What you are asked to do
Only the lines from the line with "Z0-0.0009).build('edge_band', EDGE_E, w2)" through the line with "tag(w2, 'oak block" should be copied, exactly as they appear, with both ends kept.

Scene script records
********************
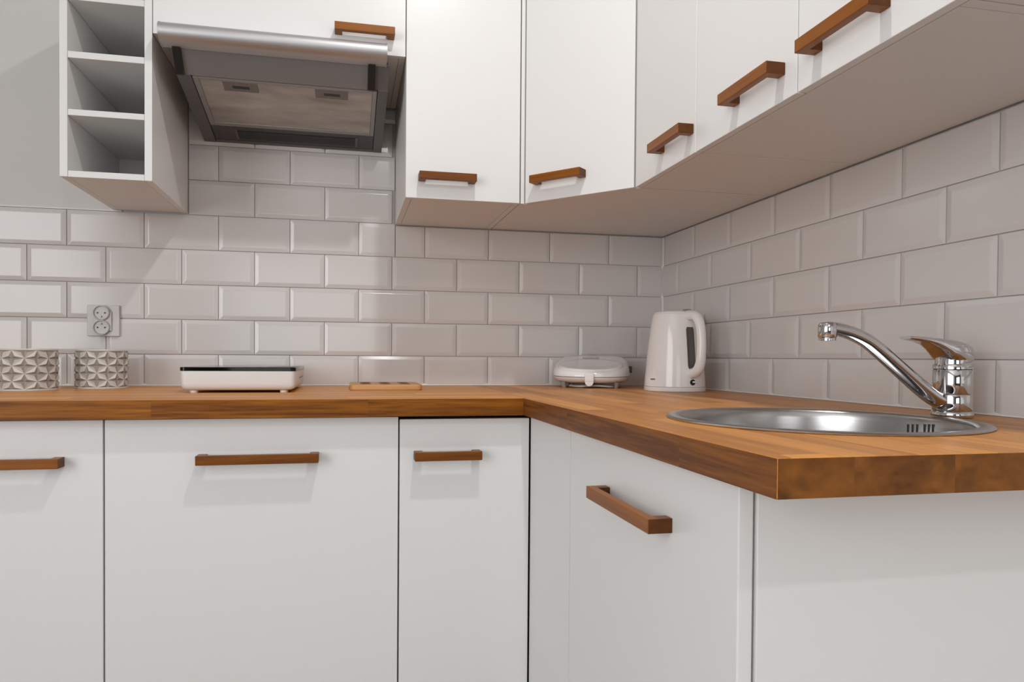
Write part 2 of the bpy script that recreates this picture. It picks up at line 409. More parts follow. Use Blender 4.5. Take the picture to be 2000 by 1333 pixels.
# corner base cabinet: door on the back run, filler on the right run
cc = empty('corner_base_cabinet', (-0.4, -0.4, 0), 0, 'white corner base cabinet with narrow door and short handle, under the inner worktop corner', 'cabinet', 'white base cabinets')
FY = -0.928
rel(MB().box(XB+0.001, XB+0.017, DF+DT+0.001, -0.06, 0.1, CABT-0.012).box(XB+0.018, -0.03, -0.066, -0.06, 0.116, CABT-0.012)
    .box(XB+0.018, -0.03, DF+DT+0.001, -0.068, 0.1, 0.115).box(-0.598, -0.03, FY+0.002, DF+DT-0.002, 0.1, 0.115)
    .box(-0.046, -0.03, FY+0.002, -0.068, 0.117, CABT-0.012).box(-0.598, -0.05, FY+0.002, FY+0.018, 0.117, CABT-0.012).build('body', WHITE_IN), cc)
d = rel(MB().box(XB+G, RX-0.0025, DF, DF+DT, 0.1, 0.8535).build('door', WHITE, bev=0.0012), cc)
add_handle(d, (-0.8095, DF, 0.776), 0, 0.145)
rel(MB().box(RX, RX+DT, FY+G, DF-0.003, 0.1, CABT-0.001).build('filler_panel', WHITE, bev=0.001), cc)
rel(MB().box(RX+0.05, RX+0.066, FY, -0.55, 0.002, 0.098).build('plinth', WHITE), cc)
# sink base cabinet, its side faces the camera
EY = -1.49
sk = empty('sink_base_cabinet', (-0.31, -1.2, 0), 0, 'white base cabinet under the sink, its plain end panel facing the camera', 'cabinet', 'white base cabinets')
rel(MB().box(RX+DT+0.001, -0.03, FY-0.017, FY-0.001, 0.1, CABT).box(-0.036, -0.03, EY+0.017, FY-0.018, 0.116, CABT)
    .box(RX+DT+0.001, -0.037, EY+0.017, FY-0.018, 0.1, 0.115).build('body', WHITE_IN), sk)
rel(MB().box(RX+DT+0.0035, -0.012, EY, EY+0.016, 0.0, CABT).build('side_panel', WHITE, bev=0.001), sk)
d = rel(MB().box(RX, RX+DT, EY+0.0015, FY-G, 0.1, CABT-0.001).build('door', WHITE, bev=0.0022), sk)
add_handle(d, (RX, -1.224, 0.778), -PI/2, 0.23)
rel(MB().box(RX+0.05, RX+0.066, EY+0.017, FY-0.001, 0.002, 0.098).build('plinth', WHITE), sk)

# ================================================================== WORKTOPS
wt = MB().box(-2.2, WR-0.0004, WF, -0.0055, Z0-TH, Z0).build('worktop', TOP_X, bev=0.0012)
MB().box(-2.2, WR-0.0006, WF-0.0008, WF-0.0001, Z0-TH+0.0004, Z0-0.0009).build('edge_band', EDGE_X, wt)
tag(wt, 'long oak block worktop along the back wall under the pots and hob', 'worktop', 'oak worktops')
SINK_C, SINK_R, SINK_RI = Vector((-0.352, -1.250)), 0.213, 0.190
def worktop_hole():
    x0, x1, y0, y1 = WR, -0.0055, WE, -0.0055
    cx, cy, r, n = SINK_C.x, SINK_C.y, 0.200, 96
    angs = [2*PI*i/n for i in range(n)] + [math.atan2(y-cy, x-cx) % (2*PI) for x in (x0, x1) for y in (y0, y1)]
    angs = sorted(set(round(a, 6) for a in angs)); inn = []; out = []
    for a in angs:
        dx, dy = math.cos(a), math.sin(a); ts = []
        if dx > 1e-9: ts.append((x1-cx)/dx)
        if dx < -1e-9: ts.append((x0-cx)/dx)
        if dy > 1e-9: ts.append((y1-cy)/dy)
        if dy < -1e-9: ts.append((y0-cy)/dy)
        t = min(ts); inn.append((cx+r*dx, cy+r*dy)); out.append((cx+t*dx, cy+t*dy))
    k = len(angs)
    vs = [(x, y, Z0) for x, y in out]+[(x, y, Z0) for x, y in inn]+[(x, y, Z0-TH) for x, y in out]+[(x, y, Z0-TH) for x, y in inn]
    fs = []
    for i in range(k):
        j = (i+1) % k
        fs += [(i, j, k+j, k+i), (2*k+i, 3*k+i, 3*k+j, 2*k+j), (i, 2*k+i, 2*k+j, j), (k+i, k+j, 3*k+j, 3*k+i)]
    return MB().add(vs, fs)
w2 = worktop_hole().build('worktop', TOP_Y, bev=0.0012)
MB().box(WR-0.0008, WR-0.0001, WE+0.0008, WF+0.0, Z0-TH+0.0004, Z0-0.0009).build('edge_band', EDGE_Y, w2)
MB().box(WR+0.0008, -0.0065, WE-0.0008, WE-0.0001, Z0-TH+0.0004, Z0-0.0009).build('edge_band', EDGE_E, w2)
tag(w2, 'oak block worktop arm along the right wall, round sink set into it', 'worktop', 'oak worktops')

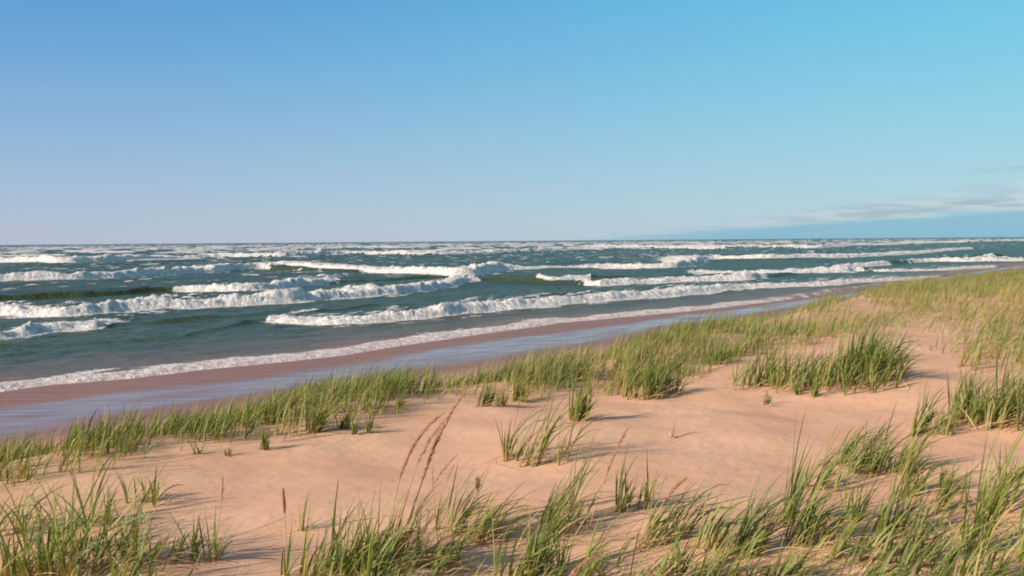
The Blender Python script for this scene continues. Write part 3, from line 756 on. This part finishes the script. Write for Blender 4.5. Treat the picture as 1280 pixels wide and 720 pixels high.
********************
Solution to this task
MB().box(WR+0.0008, -0.0065, WE-0.0008, WE-0.0001, Z0-TH+0.0004, Z0-0.0009).build('edge_band', EDGE_E, w2)
tag(w2, 'oak block worktop arm along the right wall, round sink set into it', 'worktop', 'oak worktops')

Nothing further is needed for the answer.